In this exhibit you have a chance to try out three geometric puzzles, the Chinese Puzzle, the Three Rings and Packing Squares. Did you manage to solve them?
Geometric puzzles challenge us: they make us think logically and often the solution is not the obvious way we would think of to solve them. (“Geometric” means “to do with shapes”.)
We encounter puzzles all the time. Even packing up a car to go on holiday can be thought of as a puzzle. You normally have a number of bags and boxes of different shapes, to fit into the irregular shape of your boot. Sometimes the best way to fit them in might not be the most obvious.
Jigsaw puzzles are a common kind of puzzle. In most jigsaws we try to put together a picture from pieces of different shapes. However some, much harder, jigsaws don’t have a picture, or just have a repetitive pattern, so you can only use the shapes of the pieces to put them together.
Sudoku is a different kind of puzzle. In Sudoku we have to fit numbers into a grid so a number appears in a row, column or block only once. This kind of puzzle tests our logic, but does not make use of geometric shapes.

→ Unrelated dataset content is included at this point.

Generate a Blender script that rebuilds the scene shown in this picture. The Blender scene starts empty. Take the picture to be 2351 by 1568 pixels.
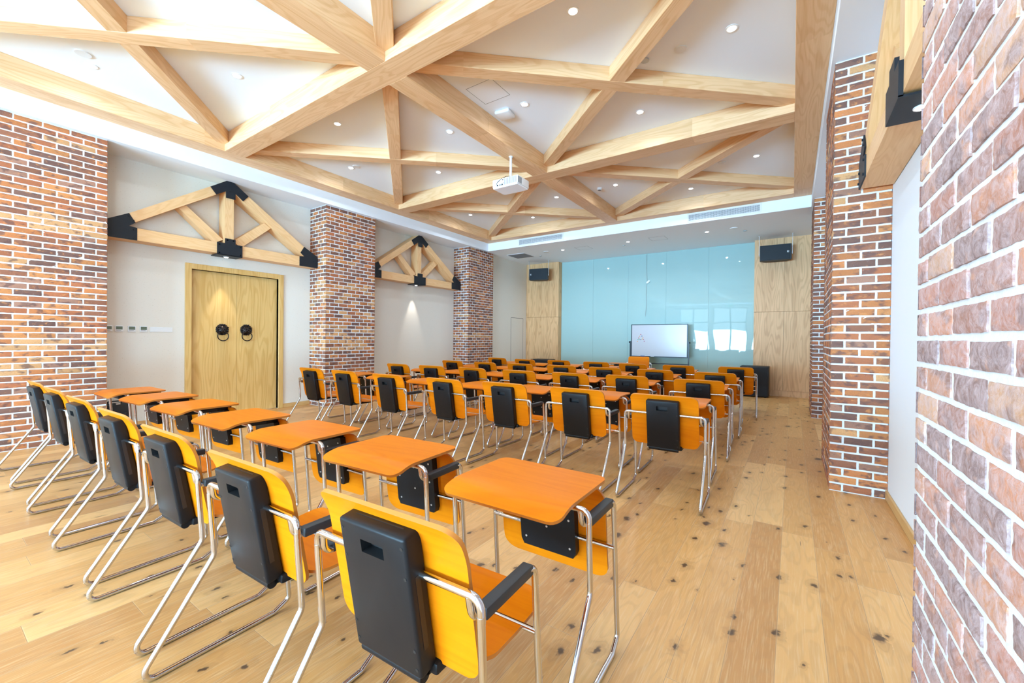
import bpy, bmesh, math, random
from mathutils import Vector, Matrix
R = math.radians
S = bpy.context.scene
COL = S.collection

# ------------------------------------------------------------------ camera
YAW, PIT, ROL, FPX = 0.59569356, -0.0072858, 0.01019814, 949.43
cam_d = bpy.data.cameras.new('camera'); cam = bpy.data.objects.new('camera', cam_d); COL.objects.link(cam)
cam_d.sensor_fit = 'HORIZONTAL'; cam_d.sensor_width = 36.0; cam_d.lens = FPX / 2351 * 36.0
cam_d.clip_start = 0.02; cam_d.clip_end = 200
_f = Vector((-math.sin(YAW), math.cos(YAW), 0)); _r = Vector((math.cos(YAW), math.sin(YAW), 0)); _u = Vector((0, 0, 1))
_f2 = _f * math.cos(PIT) + _u * math.sin(PIT); _u2 = _u * math.cos(PIT) - _f * math.sin(PIT)
_r3 = _r * math.cos(ROL) + _u2 * math.sin(ROL); _u3 = _u2 * math.cos(ROL) - _r * math.sin(ROL)
cam.matrix_world = Matrix(((_r3.x, _u3.x, -_f2.x, 0), (_r3.y, _u3.y, -_f2.y, 0), (_r3.z, _u3.z, -_f2.z, 1.4), (0, 0, 0, 1)))
S.camera = cam
S.render.resolution_x, S.render.resolution_y = 2351, 1568

# ------------------------------------------------------------------ exposure, world, big lights
S.view_settings.view_transform = 'Standard'; S.view_settings.look = 'None'
S.view_settings.gamma = 1.0; S.view_settings.use_curve_mapping = False
S.view_settings.exposure = -0.47
try:
    S.cycles.use_light_tree = True; S.cycles.max_bounces = 8; S.cycles.diffuse_bounces = 5; S.cycles.glossy_bounces = 4
    S.cycles.sample_clamp_indirect = 6; S.cycles.caustics_reflective = False; S.cycles.caustics_refractive = False
    S.cycles.use_denoising = True; S.cycles.adaptive_threshold = 0.04
except Exception: pass
w = bpy.data.worlds.new('sky'); S.world = w; w.use_nodes = True
w.node_tree.nodes['Background'].inputs[0].default_value = (0.80, 0.90, 1.0, 1); w.node_tree.nodes['Background'].inputs[1].default_value = 2.0
BACK_Y = -9.0
def area(name, loc, rot, sx, sy, power, color):
    l = bpy.data.lights.new(name, 'AREA'); l.shape = 'RECTANGLE'; l.size = sx; l.size_y = sy; l.energy = power; l.color = color
    o = bpy.data.objects.new(name, l); COL.objects.link(o); o.location = loc; o.rotation_euler = rot; return o
# daylight arriving at the window wall behind the camera and the glazed end of the side wall
DAY = (0.52, 0.78, 1.0)
area('window_daylight', (-3.8, BACK_Y - 0.35, 2.0), (R(90), 0, 0), 8.0, 3.9, 1300, DAY)
area('side_window_daylight', (-8.75, -5.2, 2.0), (R(90), 0, R(-90)), 5.6, 3.6, 90, DAY)
area('side_window_daylight', (1.25, -4.6, 2.0), (R(90), 0, R(90)), 6.0, 3.6, 260, DAY)
# added area panels outside, aimed up through the windows to brighten the ceiling
area('added_uplight', (-3.8, BACK_Y - 2.2, 1.0), (R(128), 0, 0), 10.0, 3.0, 16500, (.38, .69, 1.0))
area('added_uplight', (-9.9, -5.2, .60), (R(125), 0, R(-90)), 5.6, 1.2, 650, (.40, .70, 1.0))
area('added_uplight', (2.4, -4.6, .60), (R(125), 0, R(90)), 6.0, 1.2, 1500, (.40, .70, 1.0))
SPOT_W = 60; SPOT_C = (0.72, 0.86, 1.0)

# ------------------------------------------------------------------ materials
def new_mat(name):
    m = bpy.data.materials.new(name); m.use_nodes = True
    nt = m.node_tree; b = nt.nodes['Principled BSDF']; return m, nt, b
def plain(name, col, rough=0.5, metal=0.0, coat=0.0, emit=None, estr=0, spec=None):
    m, nt, b = new_mat(name)
    b.inputs['Base Color'].default_value = (*col, 1); b.inputs['Roughness'].default_value = rough; b.inputs['Metallic'].default_value = metal
    b.inputs['Coat Weight'].default_value = coat
    if spec is not None: b.inputs['Specular IOR Level'].default_value = spec
    if emit: b.inputs['Emission Color'].default_value = (*emit, 1); b.inputs['Emission Strength'].default_value = estr
    return m
class N:
    """tiny node helper"""
    def __init__(s, nt): s.nt = nt
    def add(s, t, **kw):
        n = s.nt.nodes.new(t)
        for k, v in kw.items(): setattr(n, k, v)
        return n
    def link(s, a, b): s.nt.links.new(a, b)
    def _in(s, sock, v):
        if isinstance(v, (int, float)): sock.default_value = v
        elif isinstance(v, tuple): sock.default_value = v if len(v) == len(sock.default_value) else (*v, 1)
        else: s.link(v, sock)
    def math(s, op, a, b=0.0, c=None, clamp=False):
        n = s.add('ShaderNodeMath', operation=op); n.use_clamp = clamp
        s._in(n.inputs[0], a); s._in(n.inputs[1], b)
        if c is not None: s._in(n.inputs[2], c)
        return n.outputs[0]
    def mix(s, f, a, b, mode='MIX'):
        n = s.add('ShaderNodeMix', data_type='RGBA', blend_type=mode); s._in(n.inputs[0], f); s._in(n.inputs[6], a); s._in(n.inputs[7], b); return n.outputs[2]
    def noise(s, vec, scale=5, detail=2, rough=0.5, dist=0.0, dim='3D'):
        n = s.add('ShaderNodeTexNoise', noise_dimensions=dim); s.link(vec, n.inputs['Vector']); n.inputs['Scale'].default_value = scale
        n.inputs['Detail'].default_value = detail; n.inputs['Roughness'].default_value = rough; n.inputs['Distortion'].default_value = dist
        return n.outputs['Fac']
    def smooth(s, v, a, b, c=0.0, d=1.0):
        n = s.add('ShaderNodeMapRange', interpolation_type='SMOOTHSTEP'); s._in(n.inputs[0], v)
        for i, x in enumerate((a, b, c, d)): s._in(n.inputs[i + 1], x)
        return n.outputs[0]
    def comb(s, x, y, z):
        n = s.add('ShaderNodeCombineXYZ'); s._in(n.inputs[0], x); s._in(n.inputs[1], y); s._in(n.inputs[2], z); return n.outputs[0]
    def sep(s, v):
        n = s.add('ShaderNodeSeparateXYZ'); s.link(v, n.inputs[0]); return n.outputs
    def rand(s, v):
        n = s.add('ShaderNodeTexWhiteNoise', noise_dimensions='3D'); s.link(v, n.inputs['Vector']); return n.outputs['Value'], n.outputs['Color']
    def ramp(s, v, stops, interp='LINEAR'):
        n = s.add('ShaderNodeValToRGB'); n.color_ramp.interpolation = interp; e = n.color_ramp.elements
        while len(e) < len(stops): e.new(0.5)
        for i, (p, c) in enumerate(stops): e[i].position = p; e[i].color = (*c, 1)
        s.link(v, n.inputs[0]); return n.outputs[0]
    def bump(s, h, strength=0.3, dist=0.01):
        n = s.add('ShaderNodeBump'); n.inputs['Strength'].default_value = strength; n.inputs['Distance'].default_value = dist; s.link(h, n.inputs['Height']); return n.outputs[0]
def wood(name, axis, light, dark, rough=0.45, scale=1.0, joints=0.0, contrast=1.0, perobj=True):
    """axis: grain direction 'X','Y' or 'Z' of the object's own space"""
    m, nt, b = new_mat(name); n = N(nt)
    tc = n.add('ShaderNodeTexCoord'); x, y, z = n.sep(tc.outputs['Object'])
    g, p, q = {'X': (x, y, z), 'Y': (y, x, z), 'Z': (z, x, y)}[axis]
    oi = n.add('ShaderNodeObjectInfo'); rnd = oi.outputs['Random'] if perobj else 0.37
    off = n.math('MULTIPLY', rnd, 37.0)
    if joints:
        jb = n.math('FLOOR', n.math('ADD', n.math('DIVIDE', g, joints), off)); jr, _ = n.rand(n.comb(jb, off, 0.0))
        off = n.math('ADD', off, n.math('MULTIPLY', jr, 19.0))
    # warp so figure looks like flat-sawn cathedral grain
    v0 = n.comb(n.math('ADD', n.math('MULTIPLY', g, 0.55 * scale), off), n.math('MULTIPLY', p, 4.2 * scale), n.math('MULTIPLY', q, 4.2 * scale))
    big = n.noise(v0, 1.0, 2, 0.45)
    rings = n.math('SINE', n.math('ADD', n.math('MULTIPLY', big, 95.0), n.math('MULTIPLY', n.math('ADD', p, q), 22.0 * scale)))
    rings = n.smooth(rings, -0.2, 1.0)
    v1 = n.comb(n.math('ADD', n.math('MULTIPLY', g, 2.0), off), n.math('MULTIPLY', p, 95.0), n.math('MULTIPLY', q, 95.0))
    fine = n.noise(v1, 1.0, 3, 0.6)
    v2 = n.comb(n.math('ADD', n.math('MULTIPLY', g, 0.4), off), n.math('MULTIPLY', p, 7.0), n.math('MULTIPLY', q, 7.0))
    broad = n.noise(v2, 1.0, 2, 0.5)
    f = n.math('ADD', n.math('MULTIPLY', rings, 0.38 * contrast), n.math('MULTIPLY', n.smooth(fine, .35, .7), 0.30 * contrast))
    f = n.math('ADD', f, n.math('MULTIPLY', n.smooth(broad, .3, .7), 0.35 * contrast), clamp=True)
    c = n.mix(f, light, dark)
    if joints: c = n.mix(n.math('MULTIPLY', jr, 0.35), c, tuple(v * 0.72 for v in dark))
    n.link(c, b.inputs['Base Color']); b.inputs['Roughness'].default_value = rough
    n.link(n.bump(fine, 0.08, 0.002), b.inputs['Normal']); return m

M = {}
M['beam'] = wood('ash_beam', 'X', (.90, .585, .33), (.72, .395, .175), 0.5, 1.0, joints=2.3)
M['truss'] = wood('ash_truss', 'X', (.86, .55, .28), (.74, .42, .18), 0.5, 1.2)
M['panel'] = wood('oak_panelling', 'Z', (.80, .475, .235), (.52, .265, .105), 0.5, 0.75, contrast=1.0)
M['door'] = wood('door_veneer', 'Z', (.74, .48, .18), (.58, .33, .09), 0.42, 0.75, contrast=1.1)
M['base'] = wood('skirting_wood', 'Y', (.70, .43, .17), (.58, .33, .12), 0.45, 1.0)
M['orange'] = wood('amber_plywood', 'X', (.76, .212, .0040), (.66, .158, .003), 0.34, 0.8, contrast=0.8)
M['orange'].node_tree.nodes['Principled BSDF'].inputs['Coat Weight'].default_value = 0.0
M['orange'].node_tree.nodes['Principled BSDF'].inputs['Coat Roughness'].default_value = 0.18
M['ply_edge'] = plain('plywood_edge', (.52, .17, .022), 0.4)
M['orange'].node_tree.nodes['Principled BSDF'].inputs['Specular IOR Level'].default_value = 0.08
M['white'] = plain('white_paint', (.86, .90, .95), 0.7)
M['white_gloss'] = plain('white_plastic', (.78, .79, .80), 0.35)
M['grey_ceil'] = plain('ceiling_paint', (.66, .66, .69), 0.75)
M['chrome'] = plain('chrome', (.66, .67, .70), 0.10, 1.0)
M['steel_black'] = plain('black_steel', (.012, .015, .020), 0.5, spec=.3)
M['plastic_black'] = plain('black_plastic', (.009, .0085, .0095), 0.42, spec=.22)
M['hole'] = plain('dark_recess', (.006, .006, .007), 0.5)
M['pad'] = plain('black_armrest', (.020, .020, .022), 0.5)
M['screwhead'] = plain('screw_head', (.75, .75, .75), 0.3, 0.6)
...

One of the most well known puzzles is the Rubik’s cube, invented in 1974 by Ernõ Rubik. In a Rubik’s cube you have to twist the faces of the cube, until each face of the cube is all one colour. Rubik’s cubes are incredibly hard to do. Most of us will fiddle with a Rubik’s cube for hours on end, without seeming to get anywhere, but some people can solve Rubik’s cubes in less than ten seconds.